Warhammer had a lore-heavy day, and both pieces lean into betrayal. First, the Heresy spotlight follows the White Scars into a trap.
Meanwhile, Age of Sigmar gets a theatrical Slaanesh horror story. Together, they show how pride fuels Warhammer drama.
Horus Heresy Lore: The White Scars Ride Into the Alpha Legion’s Trap

The Heresy update continues the “Pages from the Black Books” series by revisiting Chondax. After Ullanor, the White Scars were sent into Chondax to hunt Ork remnants. However, the Legion found something far more dangerous than greenskin stragglers. The campaign became a maze of deception as the Alpha Legion moved against the sons of the Khan. That is strong Heresy material, because Chondax is not just another battlefield.
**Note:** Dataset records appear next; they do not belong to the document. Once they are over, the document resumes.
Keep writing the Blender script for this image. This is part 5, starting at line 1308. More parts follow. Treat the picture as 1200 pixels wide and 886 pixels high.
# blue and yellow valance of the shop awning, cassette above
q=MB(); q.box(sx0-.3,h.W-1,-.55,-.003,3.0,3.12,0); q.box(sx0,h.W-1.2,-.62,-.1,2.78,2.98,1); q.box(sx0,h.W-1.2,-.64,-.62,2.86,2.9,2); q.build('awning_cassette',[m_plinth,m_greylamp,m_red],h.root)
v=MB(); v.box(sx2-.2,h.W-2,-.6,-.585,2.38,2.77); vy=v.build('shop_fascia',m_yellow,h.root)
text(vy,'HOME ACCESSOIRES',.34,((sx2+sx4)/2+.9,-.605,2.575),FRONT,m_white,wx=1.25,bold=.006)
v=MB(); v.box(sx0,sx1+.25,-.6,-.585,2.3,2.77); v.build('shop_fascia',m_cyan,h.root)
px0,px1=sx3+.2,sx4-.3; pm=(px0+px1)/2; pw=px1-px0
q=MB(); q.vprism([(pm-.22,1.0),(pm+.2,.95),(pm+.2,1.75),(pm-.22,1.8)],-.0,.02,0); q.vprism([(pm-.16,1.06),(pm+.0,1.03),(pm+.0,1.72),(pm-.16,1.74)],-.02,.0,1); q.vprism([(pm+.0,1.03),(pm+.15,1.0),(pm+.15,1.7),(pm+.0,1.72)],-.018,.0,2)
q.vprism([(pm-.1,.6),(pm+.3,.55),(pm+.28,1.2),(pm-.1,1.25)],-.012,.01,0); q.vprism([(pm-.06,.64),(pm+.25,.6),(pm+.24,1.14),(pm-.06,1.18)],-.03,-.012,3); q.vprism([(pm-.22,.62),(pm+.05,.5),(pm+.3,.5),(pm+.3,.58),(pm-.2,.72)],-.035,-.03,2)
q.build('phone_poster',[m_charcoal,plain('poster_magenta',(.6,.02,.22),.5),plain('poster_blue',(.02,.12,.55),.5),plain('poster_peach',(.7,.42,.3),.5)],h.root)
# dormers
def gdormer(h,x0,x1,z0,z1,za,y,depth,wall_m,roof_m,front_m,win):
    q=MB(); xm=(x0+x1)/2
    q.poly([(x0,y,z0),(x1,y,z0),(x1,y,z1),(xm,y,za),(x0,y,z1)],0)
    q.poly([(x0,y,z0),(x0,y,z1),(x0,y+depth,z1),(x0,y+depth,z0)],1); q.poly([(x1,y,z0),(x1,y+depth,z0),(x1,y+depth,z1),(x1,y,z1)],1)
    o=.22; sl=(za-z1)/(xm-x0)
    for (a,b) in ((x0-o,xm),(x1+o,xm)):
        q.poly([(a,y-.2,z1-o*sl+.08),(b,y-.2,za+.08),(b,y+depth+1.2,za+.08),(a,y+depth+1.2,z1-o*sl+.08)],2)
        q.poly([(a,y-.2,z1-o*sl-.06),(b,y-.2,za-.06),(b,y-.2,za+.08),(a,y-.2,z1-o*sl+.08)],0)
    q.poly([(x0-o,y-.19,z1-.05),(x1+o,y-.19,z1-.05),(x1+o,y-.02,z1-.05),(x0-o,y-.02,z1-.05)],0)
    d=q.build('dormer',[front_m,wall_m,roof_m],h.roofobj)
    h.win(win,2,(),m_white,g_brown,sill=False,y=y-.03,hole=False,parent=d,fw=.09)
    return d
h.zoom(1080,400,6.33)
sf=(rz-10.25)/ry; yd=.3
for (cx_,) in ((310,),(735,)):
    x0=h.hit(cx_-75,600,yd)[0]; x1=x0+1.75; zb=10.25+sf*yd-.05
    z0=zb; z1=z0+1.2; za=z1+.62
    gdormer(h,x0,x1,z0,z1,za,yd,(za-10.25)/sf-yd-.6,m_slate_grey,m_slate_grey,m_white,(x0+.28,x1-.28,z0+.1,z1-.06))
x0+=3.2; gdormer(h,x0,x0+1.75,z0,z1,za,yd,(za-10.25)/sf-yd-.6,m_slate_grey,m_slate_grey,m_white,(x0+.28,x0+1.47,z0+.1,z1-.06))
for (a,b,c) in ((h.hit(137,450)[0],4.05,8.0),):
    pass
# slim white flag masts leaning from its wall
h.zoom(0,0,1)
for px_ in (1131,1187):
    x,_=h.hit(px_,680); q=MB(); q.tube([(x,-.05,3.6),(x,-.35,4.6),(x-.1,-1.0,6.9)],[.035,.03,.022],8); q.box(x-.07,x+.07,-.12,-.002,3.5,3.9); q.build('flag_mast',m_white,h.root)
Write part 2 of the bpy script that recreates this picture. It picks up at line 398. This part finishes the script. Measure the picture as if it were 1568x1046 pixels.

Instead, it is where loyalists learn the civil war is real, messy, and already underneath them.
For White Scars players, that gives the Legion more than speed and bikes. It frames them as warriors forced to escape treachery, read the truth, and choose their path. Also, the download comes from The Horus Heresy Book Eight: Malevolence, preserving classic Black Book texture.
Slaanesh Lore Turns Desire Into a Stage Play of Ruin

The fiction piece, Passions, closes its theatrical tale around Andresh Vivallgo, a gifted but entitled Hyshian student. He has been led through indulgences by Duc Silling, while still obsessing over Beata. However, this finale strips away the glamour and shows the rot underneath. Silling drags Andresh below the Polychromatic Tower, where past pleasures become grotesque punishments.

Former feasters ruin themselves through gluttony, while an aelven tutor enslaves performers through lost greatness. Meanwhile, the Glittering Knight names each seduction and keeps pushing Andresh toward recognition. When Beata appears, she sees his corruption clearly and warns him against unearned desire. Instead, Andresh turns her rejection into proof of wounded importance. That is the knife twist, because his fall is not caused by pleasure alone. Rather, vainglory makes him believe every sin was honest self-discovery.

Then Silling and the Knight name Slaanesh, and the performance becomes a daemonic summoning. Beata is overwhelmed, Silling vanishes laughing, and Andresh addresses the audience directly. It is creepy and very Slaanesh, since spectators become part of the temptation. The article ends by tying the story to the Hedonites battletome, Lord of Hysteria, Spearhead, and preorders.
Summary and Final Thoughts
Overall, these pieces work because they treat corruption as a process. Chondax shows military betrayal, while Passions shows spiritual collapse. Also, both make their factions feel sharper before models hit the table.